_EXERCISE INSTRUCTIONS_
Your copy should hold exactly the lines from the one containing "Write the bpy" to the one containing "COL=S.collection", inclusive, with no pictures.
━━━━━ SUPPLIED MATERIAL ━━━━━
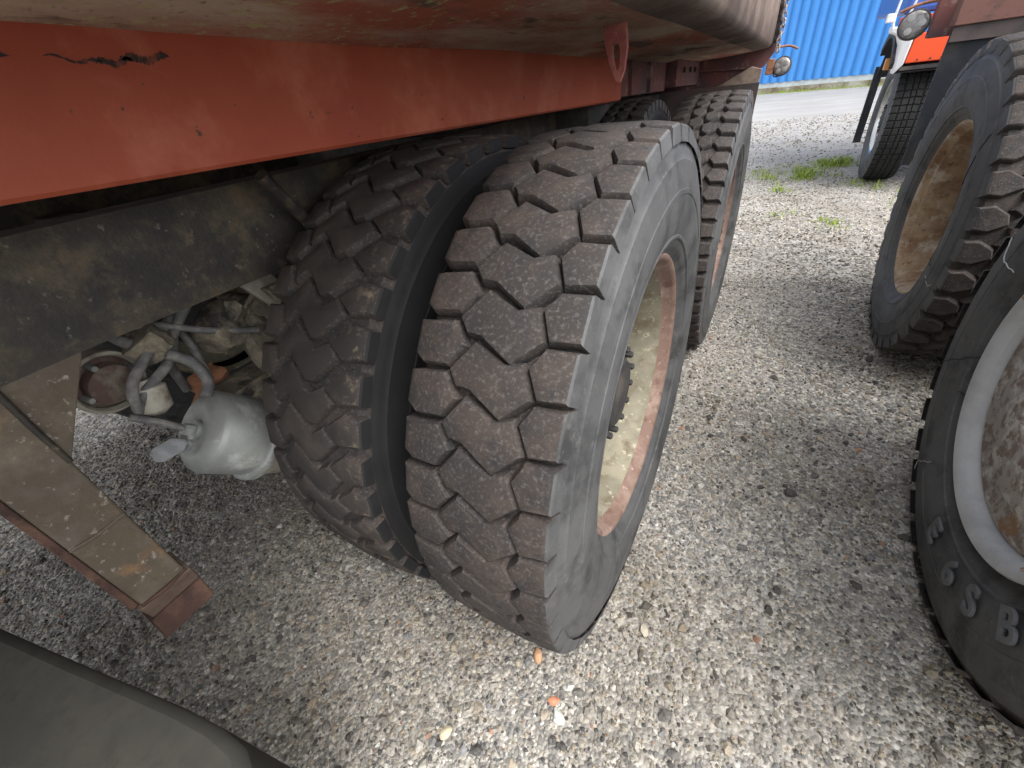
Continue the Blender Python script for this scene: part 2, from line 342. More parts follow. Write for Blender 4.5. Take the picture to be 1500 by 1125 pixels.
# ------------------------------------------------------------------ ground
def stone_ground():
    g = MB(); N = 1
    g.add([(-60, -40, 0), (60, -40, 0), (60, 90, 0), (-60, 90, 0)], [(0, 1, 2, 3)])
    m = bpy.data.materials.new('gravel_bed'); m.use_nodes = True; nt = m.node_tree; n = nt.nodes; L = nt.links
    b = n['Principled BSDF']; b.inputs['Roughness'].default_value = .9; b.inputs['Specular IOR Level'].default_value = .2
    tc = n.new('ShaderNodeTexCoord')
    def vor(sc):
        v = n.new('ShaderNodeTexVoronoi'); v.inputs['Scale'].default_value = sc; L.new(tc.outputs['Object'], v.inputs['Vector']); return v
    def noi(sc, det=5, st=(1, 1, 1)):
        mp = n.new('ShaderNodeMapping'); mp.inputs['Scale'].default_value = st; L.new(tc.outputs['Object'], mp.inputs[0])
        v = n.new('ShaderNodeTexNoise'); v.inputs['Scale'].default_value = sc; v.inputs['Detail'].default_value = det; L.new(mp.outputs[0], v.inputs['Vector']); return v.outputs[0]
    def mr(v, a, b_, c=0, d_=1):
        q = n.new('ShaderNodeMapRange'); q.inputs[1].default_value = a; q.inputs[2].default_value = b_; q.inputs[3].default_value = c; q.inputs[4].default_value = d_; L.new(v, q.inputs[0]); return q.outputs[0]
    def mix(f, A, B, typ='MIX'):
        q = n.new('ShaderNodeMix'); q.data_type = 'RGBA'; q.blend_type = typ
        if isinstance(f, float): q.inputs['Factor'].default_value = f
        else: L.new(f, q.inputs['Factor'])
        for k_, c in (('A', A), ('B', B)):
            if isinstance(c, tuple): q.inputs[k_].default_value = (*c, 1)
            else: L.new(c, q.inputs[k_])
        return q.outputs['Result']
    v1, v2 = vor(115), vor(48)
    def stonecol(v):
        sp = n.new('ShaderNodeSeparateColor'); L.new(v.outputs['Color'], sp.inputs[0])
        cr = n.new('ShaderNodeValToRGB'); cr.color_ramp.interpolation = 'LINEAR'
        e = cr.color_ramp.elements; e[0].position = 0; e[0].color = (.11, .11, .108, 1); e[1].position = 1; e[1].color = (.75, .73, .68, 1)
        for p_, c in ((.3, (.21, .205, .19)), (.55, (.33, .32, .30)), (.75, (.46, .44, .40)), (.9, (.55, .49, .41))):
            x = e.new(p_); x.color = (*c, 1)
        L.new(sp.outputs[0], cr.inputs[0]); return cr.outputs[0]
    c = mix(.35, stonecol(v1), stonecol(v2))
    edge = mr(v1.outputs['Distance'], .0, .75, 1.0, .45); 
    big = mr(noi(.9, 4), .35, .65)
    c = mix(mr(noi(1.6, 5), .42, .62, 0, .45), c, (.24, .22, .19))
    # dry pale wheel tracks further out in the yard
    sp = n.new('ShaderNodeSeparateXYZ'); L.new(tc.outputs['Object'], sp.inputs[0])
    far = mr(sp.outputs[1], 3.2, 6.0)
    pale = mix(mr(noi(1.8, 8, (.5, 1.7, 1)), .36, .66), (.31, .305, .30), (.38, .375, .365))
    mu = n.new('ShaderNodeMath'); mu.operation = 'MULTIPLY'; L.new(far, mu.inputs[0]); mu.inputs[1].default_value = .88
    c = mix(mu.outputs[0], c, pale)
    c = mix(mr(noi(26, 6), .38, .7, 0, .25), c, (.5, .48, .44), 'OVERLAY')
    L.new(c, b.inputs['Base Color'])
    h1 = n.new('ShaderNodeBump'); h1.invert = True; h1.inputs['Strength'].default_value = .9; h1.inputs['Distance'].default_value = .006; L.new(v1.outputs['Distance'], h1.inputs['Height'])
    h2 = n.new('ShaderNodeBump'); h2.inputs['Strength'].default_value = .6; h2.inputs['Distance'].default_value = .02; L.new(noi(9, 7), h2.inputs['Height']); L.new(h1.outputs[0], h2.inputs['Normal'])
    L.new(h2.outputs[0], b.inputs['Normal'])
    o = obj('ground', g, m, None, 0, kind='structure')
    return o
stone_ground()

def gravel():
    # points denser and finer close to the trucks; stones are instanced pebbles
    cxy = np.array([.1, -.74]); pts = []; sc = []
    def inview(x, y, margin=1.18):
        P = np.stack([x - .121, y + .741, np.full_like(x, -1.133)], 1)
        z = P @ np.array(Fv); a = P @ np.array(Rv) / np.maximum(z, 1e-3); b_ = P @ np.array(Uv) / np.maximum(z, 1e-3)
        return (z > .05) & (np.abs(a) < 750 / 609.4 * margin) & (np.abs(b_) < 562 / 609.4 * margin)
    for (r0, r1, dens, s0, s1) in ((.0, 1.5, 30000, .0022, .0052), (1.5, 2.8, 14500, .0031, .0062), (2.8, 5.2, 4200, .0046, .0085), (5.2, 9.5, 700, .007, .012), (0, 2.2, 800, .0058, .0100), (0, 1.5, 260, .0085, .0125), (0, 4, 34, .009, .016)):
        nn = int(dens * math.pi * (r1 ** 2 - r0 ** 2) * .55)
        r = np.sqrt(rng.uniform(r0 ** 2, r1 ** 2, nn)); th = rng.uniform(-math.pi, math.pi, nn)
        x = .1 + r * np.cos(th); y = -.74 + r * np.sin(th) 
        # thinner cover where the fines lie compacted
        keep = inview(x, y)
        x, y = x[keep], y[keep]
        pts.append(np.stack([x, y, np.zeros_like(x)], 1)); sc.append(s0 + (s1 - s0) * rng.random(len(x)) ** 1.8)
    P = np.concatenate(pts); s = np.concatenate(sc)
    nz = np.array([mnoise.noise((px * 1.3, py * 1.3, 4.)) for px, py in P[:, :2]])
    keep = rng.random(len(P)) < np.clip(.86 + nz * .8, .5, 1); P, s = P[keep], s[keep]
    P[:, 2] = s * rng.uniform(-.15, .45, len(s))
    me = bpy.data.meshes.new('gravel'); me.vertices.add(len(P)); me.vertices.foreach_set('co', P.astype(np.float32).ravel())
    a = me.attributes.new('sz', 'FLOAT', 'POINT'); a.data.foreach_set('value', s.astype(np.float32))
    o = bpy.data.objects.new('gravel', me); COL.objects.link(o); o['kind'] = 'stuff'
    m = bpy.data.materials.new('gravel_stones'); m.use_nodes = True; nt = m.node_tree; n = nt.nodes; L = nt.links
    b = n['Principled BSDF']; b.inputs['Roughness'].default_value = .78; b.inputs['Specular IOR Level'].default_value = .35
    oi = n.new('ShaderNodeObjectInfo'); cr = n.new('ShaderNodeValToRGB'); L.new(oi.outputs['Random'], cr.inputs[0])
    cr.color_ramp.interpolation = 'CONSTANT'; e = cr.color_ramp.elements
    stops = [(0, (.10, .095, .09)), (.09, (.19, .18, .17)), (.20, (.29, .275, .25)), (.38, (.39, .37, .33)), (.50, (.25, .25, .25)), (.58, (.47, .445, .40)), (.71, (.35, .31, .25)), (.80, (.52, .50, .45)), (.88, (.43, .37, .29)), (.955, (.64, .625, .58)), (.990, (.42, .25, .17))]
    e[0].color = (*stops[0][1], 1); e[1].position = stops[1][0]; e[1].color = (*stops[1][1], 1)
    for p_, c in stops[2:]:
        x = e.new(p_); x.color = (*c, 1)
    tc = n.new('ShaderNodeTexCoord'); t = n.new('ShaderNodeTexNoise'); t.inputs['Scale'].default_value = 2.2; t.inputs['Detail'].default_value = 5; L.new(tc.outputs['Object'], t.inputs[0])
    mp = n.new('ShaderNodeMapRange'); mp.inputs[1].default_value = .3; mp.inputs[2].default_value = .7; mp.inputs[3].default_value = .64; mp.inputs[4].default_value = 1.12; L.new(t.outputs[0], mp.inputs[0])
    mx = n.new('ShaderNodeVectorMath'); mx.operation = 'SCALE'; L.new(cr.outputs[0], mx.inputs[0]); L.new(mp.outputs[0], mx.inputs['Scale']); 
    # damp and soiled patches across the yard tint whole stones
    pn = n.new('ShaderNodeTexNoise'); pn.inputs['Scale'].default_value = 2.1; pn.inputs['Detail'].default_value = 6; pn.inputs['Roughness'].default_value = .6; L.new(oi.outputs['Location'], pn.inputs['Vector'])
    pm = n.new('ShaderNodeMapRange'); pm.inputs[1].default_value = .40; pm.inputs[2].default_value = .62; L.new(pn.outputs[0], pm.inputs[0])
    px = n.new('ShaderNodeMix'); px.data_type = 'RGBA'; px.blend_type = 'MULTIPLY'; px.inputs['B'].default_value = (.60, .565, .50, 1)
    L.new(pm.outputs[0], px.inputs['Factor']); L.new(mx.outputs[0], px.inputs['A']); L.new(px.outputs['Result'], b.inputs['Base Color'])
    ng = bpy.data.node_groups.new('scatter_gravel', 'GeometryNodeTree')
    ng.interface.new_socket('Geometry', in_out='INPUT', socket_type='NodeSocketGeometry'); ng.interface.new_socket('Geometry', in_out='OUTPUT', socket_type='NodeSocketGeometry')
    N = ng.nodes; K = ng.links; gi = N.new('NodeGroupInput'); go = N.new('NodeGroupOutput')
    g2i = N.new('GeometryNodeGeometryToInstance')
    for k_ in range(7):
        ico = N.new('GeometryNodeMeshIcoSphere'); ico.inputs['Radius'].default_value = 1; ico.inputs['Subdivisions'].default_value = 1 if k_ % 3 else 2
        pos = N.new('GeometryNodeInputPosition'); nz_ = N.new('ShaderNodeTexNoise'); nz_.noise_dimensions = '4D'; nz_.inputs['W'].default_value = k_ * 5.3; nz_.inputs['Scale'].default_value = .9; nz_.inputs['Detail'].default_value = 1
        K.new(pos.outputs[0], nz_.inputs['Vector'])
        sb = N.new('ShaderNodeVectorMath'); sb.operation = 'SUBTRACT'; K.new(nz_.outputs['Color'], sb.inputs[0]); sb.inputs[1].default_value = (.5, .5, .5)
        sc_ = N.new('ShaderNodeVectorMath'); sc_.operation = 'SCALE'; sc_.inputs['Scale'].default_value = 2.1; K.new(sb.outputs[0], sc_.inputs[0])
        st = N.new('GeometryNodeSetPosition'); K.new(ico.outputs['Mesh'], st.inputs['Geometry']); K.new(sc_.outputs[0], st.inputs['Offset'])
        tr = N.new('GeometryNodeTransform'); tr.inputs['Scale'].default_value = (1.15, .88, .74); K.new(st.outputs[0], tr.inputs['Geometry'])
        sm = N.new('GeometryNodeSetMaterial'); sm.inputs['Material'].default_value = m; K.new(tr.outputs[0], sm.inputs['Geometry'])
        K.new(sm.outputs[0], g2i.inputs[0])
    iop = N.new('GeometryNodeInstanceOnPoints'); K.new(gi.outputs[0], iop.inputs['Points']); K.new(g2i.outputs[0], iop.inputs['Instance']); iop.inputs['Pick Instance'].default_value = True
    ri = N.new('FunctionNodeRandomValue'); ri.data_type = 'INT'; ri.inputs[4].default_value = 0; ri.inputs[5].default_value = 6; K.new(ri.outputs[2], iop.inputs['Instance Index'])
    rr = N.new('FunctionNodeRandomValue'); rr.data_type = 'FLOAT_VECTOR'; rr.inputs[0].default_value = (-.5, -.5, 0); rr.inputs[1].default_value = (.5, .5, 6.283); K.new(rr.outputs[0], iop.inputs['Rotation'])
    na = N.new('GeometryNodeInputNamedAttribute'); na.data_type = 'FLOAT'; na.inputs[0].default_value = 'sz'; K.new(na.outputs[0], iop.inputs['Scale'])
    K.new(iop.outputs[0], go.inputs[0])
    md = o.modifiers.new('scatter', 'NODES'); md.node_group = ng
    print('stones', len(P))
gravel()

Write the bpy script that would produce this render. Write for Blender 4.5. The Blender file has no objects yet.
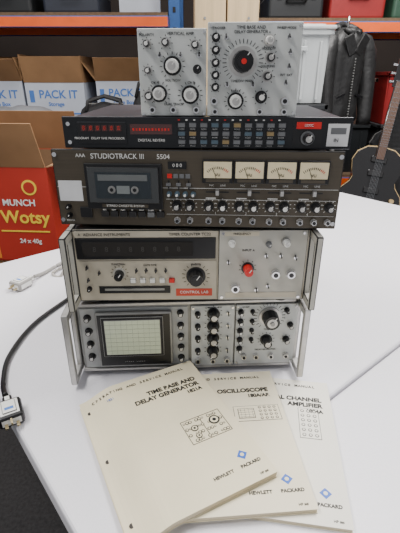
import bpy, bmesh, math, random
from mathutils import Vector, Matrix, Euler
random.seed(4)
TZ=0.74      # table top height
CAMZ=TZ+0.535
S=bpy.context.scene
COL=S.collection

# ---------------------------------------------------------------- materials
_m={}
def M(name,col,rough=.5,metal=0.,var=.06,scale=30.,bump=0.,emit=0,alpha=1.,coat=0.,stretch=None):
    if name in _m: return _m[name]
    m=bpy.data.materials.new(name); m.use_nodes=True
    nt=m.node_tree; b=nt.nodes['Principled BSDF']
    tc=nt.nodes.new('ShaderNodeTexCoord'); mp=nt.nodes.new('ShaderNodeMapping')
    nz=nt.nodes.new('ShaderNodeTexNoise'); nz.inputs['Scale'].default_value=scale; nz.inputs['Detail'].default_value=5
    nt.links.new(tc.outputs['Object'],mp.inputs['Vector']); nt.links.new(mp.outputs['Vector'],nz.inputs['Vector'])
    if stretch: mp.inputs['Scale'].default_value=stretch
    r=nt.nodes.new('ShaderNodeValToRGB')
    r.color_ramp.elements[0].position=.3; r.color_ramp.elements[1].position=.7
    r.color_ramp.elements[0].color=[max(0,c*(1-var)) for c in col]+[1]
    r.color_ramp.elements[1].color=[min(1,c*(1+var)) for c in col]+[1]
    nt.links.new(nz.outputs['Fac'],r.inputs['Fac']); nt.links.new(r.outputs['Color'],b.inputs['Base Color'])
    b.inputs['Roughness'].default_value=rough; b.inputs['Metallic'].default_value=metal
    if bump:
        bp=nt.nodes.new('ShaderNodeBump'); bp.inputs['Strength'].default_value=bump; bp.inputs['Distance'].default_value=.01
        nt.links.new(nz.outputs['Fac'],bp.inputs['Height']); nt.links.new(bp.outputs['Normal'],b.inputs['Normal'])
    if alpha<1: b.inputs['Alpha'].default_value=alpha
    if coat: b.inputs['Coat Weight'].default_value=coat
    _m[name]=m; return m

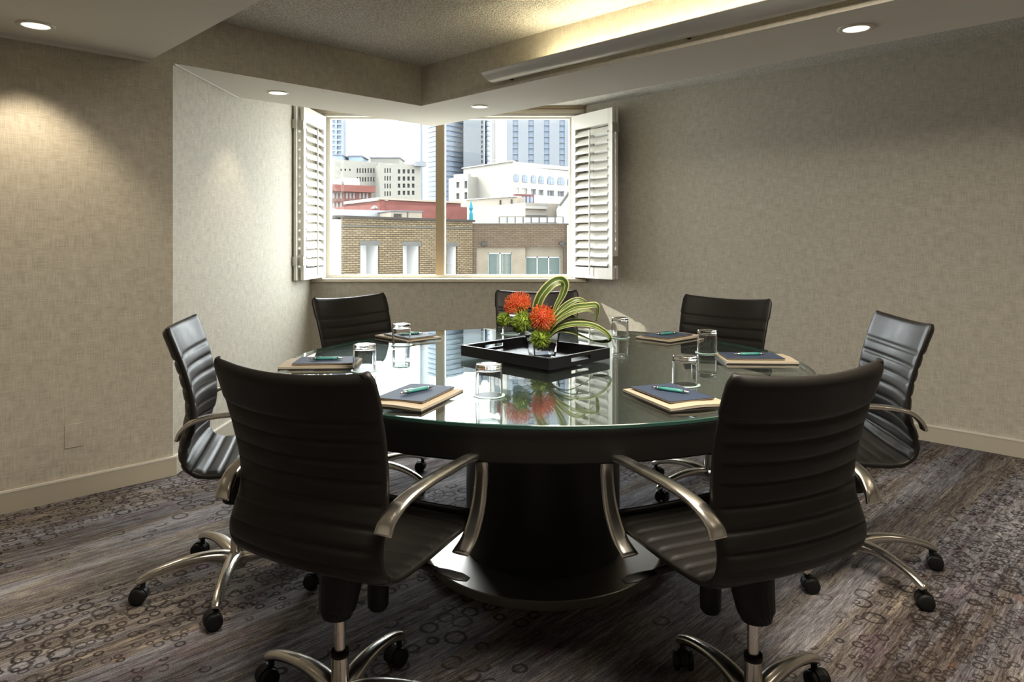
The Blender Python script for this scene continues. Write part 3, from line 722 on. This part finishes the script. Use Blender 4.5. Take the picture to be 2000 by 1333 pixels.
━━━━━
_FULL ANSWER_
Write the bpy script that would produce this render. Write for Blender 4.5. The Blender file has no objects yet.
import bpy, bmesh, math, random
from mathutils import Vector, Matrix, Euler
random.seed(4)
TZ=0.74      # table top height
CAMZ=TZ+0.535
S=bpy.context.scene
COL=S.collection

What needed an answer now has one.